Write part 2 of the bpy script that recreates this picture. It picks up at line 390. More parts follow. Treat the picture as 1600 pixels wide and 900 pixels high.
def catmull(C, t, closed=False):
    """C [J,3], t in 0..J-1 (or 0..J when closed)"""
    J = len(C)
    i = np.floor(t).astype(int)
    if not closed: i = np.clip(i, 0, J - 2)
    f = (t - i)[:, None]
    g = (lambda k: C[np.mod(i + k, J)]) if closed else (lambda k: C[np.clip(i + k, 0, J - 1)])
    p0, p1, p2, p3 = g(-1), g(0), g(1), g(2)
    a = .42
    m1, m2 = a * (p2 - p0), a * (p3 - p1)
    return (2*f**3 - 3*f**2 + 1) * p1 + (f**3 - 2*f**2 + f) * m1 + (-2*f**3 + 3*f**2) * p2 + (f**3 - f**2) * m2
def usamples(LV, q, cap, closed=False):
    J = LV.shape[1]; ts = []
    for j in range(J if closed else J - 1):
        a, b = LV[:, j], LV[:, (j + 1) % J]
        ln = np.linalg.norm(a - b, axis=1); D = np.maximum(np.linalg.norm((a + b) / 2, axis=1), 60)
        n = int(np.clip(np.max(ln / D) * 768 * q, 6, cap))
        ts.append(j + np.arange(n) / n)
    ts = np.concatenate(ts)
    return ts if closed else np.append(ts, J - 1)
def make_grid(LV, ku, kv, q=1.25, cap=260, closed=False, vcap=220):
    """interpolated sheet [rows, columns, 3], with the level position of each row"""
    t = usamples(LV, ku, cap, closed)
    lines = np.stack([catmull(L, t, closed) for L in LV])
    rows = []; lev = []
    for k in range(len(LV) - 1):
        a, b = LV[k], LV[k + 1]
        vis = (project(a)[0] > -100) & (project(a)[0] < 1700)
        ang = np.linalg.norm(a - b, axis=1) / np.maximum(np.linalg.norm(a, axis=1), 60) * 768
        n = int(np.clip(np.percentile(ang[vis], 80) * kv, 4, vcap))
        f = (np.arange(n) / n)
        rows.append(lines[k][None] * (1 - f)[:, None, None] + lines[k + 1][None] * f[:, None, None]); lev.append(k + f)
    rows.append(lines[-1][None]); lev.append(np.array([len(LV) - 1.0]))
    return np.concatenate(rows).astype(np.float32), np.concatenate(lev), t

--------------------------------

■ WHAT TO DO ■
The whole listing above needs to be written out again exactly.

■ RESPONSE BELOW ■
Write part 2 of the bpy script that recreates this picture. It picks up at line 390. More parts follow. Treat the picture as 1600 pixels wide and 900 pixels high.
def catmull(C, t, closed=False):
    """C [J,3], t in 0..J-1 (or 0..J when closed)"""
    J = len(C)
    i = np.floor(t).astype(int)
    if not closed: i = np.clip(i, 0, J - 2)
    f = (t - i)[:, None]
    g = (lambda k: C[np.mod(i + k, J)]) if closed else (lambda k: C[np.clip(i + k, 0, J - 1)])
    p0, p1, p2, p3 = g(-1), g(0), g(1), g(2)
    a = .42
    m1, m2 = a * (p2 - p0), a * (p3 - p1)
    return (2*f**3 - 3*f**2 + 1) * p1 + (f**3 - 2*f**2 + f) * m1 + (-2*f**3 + 3*f**2) * p2 + (f**3 - f**2) * m2
def usamples(LV, q, cap, closed=False):
    J = LV.shape[1]; ts = []
    for j in range(J if closed else J - 1):
        a, b = LV[:, j], LV[:, (j + 1) % J]
        ln = np.linalg.norm(a - b, axis=1); D = np.maximum(np.linalg.norm((a + b) / 2, axis=1), 60)
        n = int(np.clip(np.max(ln / D) * 768 * q, 6, cap))
        ts.append(j + np.arange(n) / n)
    ts = np.concatenate(ts)
    return ts if closed else np.append(ts, J - 1)
def make_grid(LV, ku, kv, q=1.25, cap=260, closed=False, vcap=220):
    """interpolated sheet [rows, columns, 3], with the level position of each row"""
    t = usamples(LV, ku, cap, closed)
    lines = np.stack([catmull(L, t, closed) for L in LV])
    rows = []; lev = []
    for k in range(len(LV) - 1):
        a, b = LV[k], LV[k + 1]
        vis = (project(a)[0] > -100) & (project(a)[0] < 1700)
        ang = np.linalg.norm(a - b, axis=1) / np.maximum(np.linalg.norm(a, axis=1), 60) * 768
        n = int(np.clip(np.percentile(ang[vis], 80) * kv, 4, vcap))
        f = (np.arange(n) / n)
        rows.append(lines[k][None] * (1 - f)[:, None, None] + lines[k + 1][None] * f[:, None, None]); lev.append(k + f)
    rows.append(lines[-1][None]); lev.append(np.array([len(LV) - 1.0]))
    return np.concatenate(rows).astype(np.float32), np.concatenate(lev), t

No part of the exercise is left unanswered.